The biggest difference between slumping Spieth and prime Spieth is his ball striking. This recent return to form has been driven more by Spieth's approach game than his putting, which is probably the most encouraging thing about it. That being said, it does seem like Spieth’s mojo on the greens is returning after he went on what can only be described as Spieth-like runs from outside 30 feet at the Phoenix Open and Arnold Palmer Invitational earlier this year.

Ultimately, if Spieth wants to reach his previous heights he still needs to figure out the driver. He has shown signs of life off the tee in the last two months, both anecdotally — hitting some big drives with little margin for error under pressure (his drive on the 10th at Pebble with the tees up comes to mind), and statistically — he has gained (a small amount of) strokes off the tee in each of his last 5 events. As good as the rest of Jordan Spieth’s game might be right now, you just can’t be giving up a full stroke per round off the tee to a guy like Jon Rahm and expect to come out on top consistently.
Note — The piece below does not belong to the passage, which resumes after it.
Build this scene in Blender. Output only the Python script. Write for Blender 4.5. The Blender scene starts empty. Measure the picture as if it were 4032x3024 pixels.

What should we expect from Spieth this week? Augusta National is a course that emphasizes the skills that Spieth possesses (a good short-game, and to a lesser degree distance) and downplays the skills he doesn’t (driving accuracy). Looking back on our estimates of Spieth’s skills prior to the 2015 Masters, it’s interesting to note that he is actually a better fit for the course now. In 2015 Spieth was more well-rounded than he is today: he was above average in every attribute, including driving accuracy. Even though overall Spieth is likely a worse golfer today than he was in early 2015, that difference should shrink on a course like Augusta National.

It's hard to believe given where he was just two months ago, but with a little luck this could be the week Jordan Spieth gets his second Green Jacket.